Zayıflamak için çare
Hikmet ehli zatlar buyuruyor ki:
Kıyamet derdini bilseydik, dünyada dert diye bir şey tanımazdık. Bütün geçimsizlikler, ölümü unutmaktandır. Ölümü hatırlamak, en büyük nasihattir. Her iman sahibi kimsenin, ölümü çok hatırlaması gerekir. Ölümü çok hatırlamak, emirlere sarılmaya ve günahlardan sakınmaya sebep olur. Haram işlemeye cesareti azaltır. Peygamber efendimiz buyuruyor ki:
(Lezzetleri yıkan, eğlencelere son veren ölümü, çok hatırlayınız!)

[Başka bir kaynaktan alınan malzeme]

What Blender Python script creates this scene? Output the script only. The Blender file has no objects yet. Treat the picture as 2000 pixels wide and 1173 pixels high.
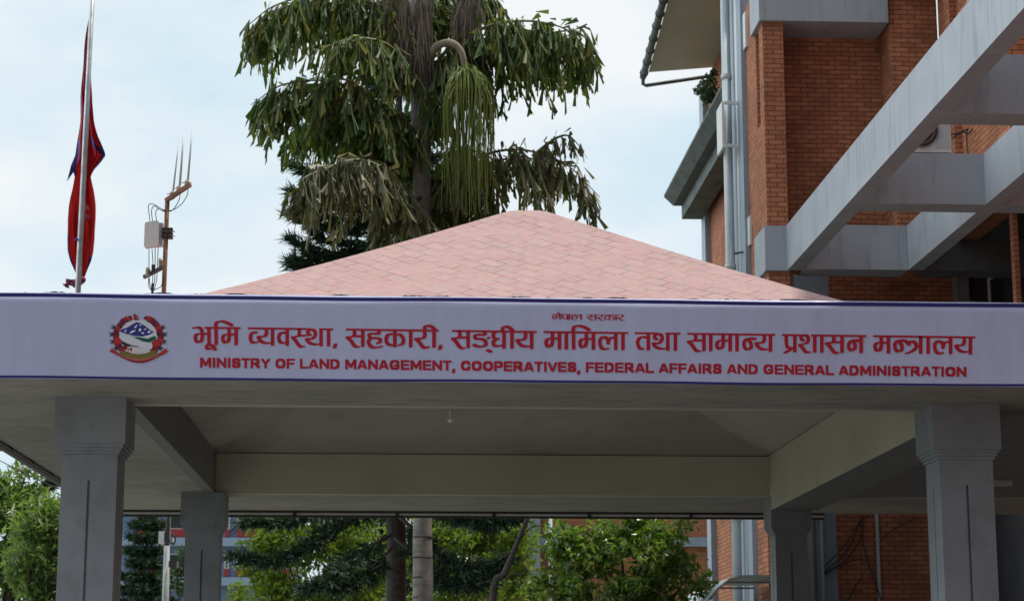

(Ölümden sonra olacak şeyleri, sizin bildiğiniz gibi, hayvanlar da bilselerdi, yemek için semiz hayvan bulamazdınız.)
(Ölümü çok hatırlayın. Onu hatırlamak, insanı günah işlemekten korur ve ahirette zararlı olan şeylerden sakınmaya sebep olur.)
Eski zamandaki valilerden biri, makam mevki sahibi olup, çok zengin olunca ölçüyü kaçırır. Hayatını yeme içme üzerine kurar. Yedikçe şişmanlar, şişmanladıkça yer. Bir zaman gelir ki, şişmanlıktan yerinden kalkamayacak hale düşer. Rahatlığı sıkıntıya dönüşür. Zamanın en meşhur tabibini çağırarak bu haline bir çare bulmasını söyler. Nelere dikkat ederse zayıflayacağını sorar. Tabip, rahat bir şekilde der ki:
— Sizin perhiz yapmanıza lüzum yok, siz istediğinizi yiyip içebilirsiniz.
Vali şaşırır. Hemen sebebini sorar. Tabip şöyle cevap verir:
— Efendim, sizin iyileşmeniz artık mümkün değil, şişmanlık vücudunuza çok zarar vermiş, bir ay kadar ömrünüz kaldı. Bir ay sonra öleceğinize göre sıkıntıya girip perhize gerek yok.
Ölüm haberini duyan vali, perişan olur. Yıllarca yaptığı, kötülükler, zulümler, haksızlıklar aklına gelir. Haksızlık yaptığı, zulmettiği kimseleri teker teker çağırtarak, fazlasıyla haklarını öder, onlarla helalleşir. Herkese iyilik yapmaya, kimsenin kalbini kırmamaya özen gösterir hale gelir. Ölüm korkusu iştahını da keser. Getirilen o leziz yemeklere elini bile sürmeden geri gönderir. Yemediği için de, her gün zayıflar. Ay sonunda, vali olmadan önceki kilosuna düşer, normal halini alır. Bir ayı geçtiği halde ölmeyince hemen tabibi çağırtır. Bir ay geçti ben hâlâ ölmedim, bu ne haldir, diye sorar. Tabip der ki:
— Efendim, daha önce siz beni, ne zaman, nasıl öleceğim diye çağırmamıştınız. Ben tabibim, siz beni, nasıl zayıflayabilirim, bunun çaresini bul diye çağırmıştınız. Görüyorum ki, maksat hâsıl olmuş. İlacı buydu.
Tabibin bu hilesi, valiye ders olur. Dünyaya düşkünlükten; haramdan, zulümden uzak durur.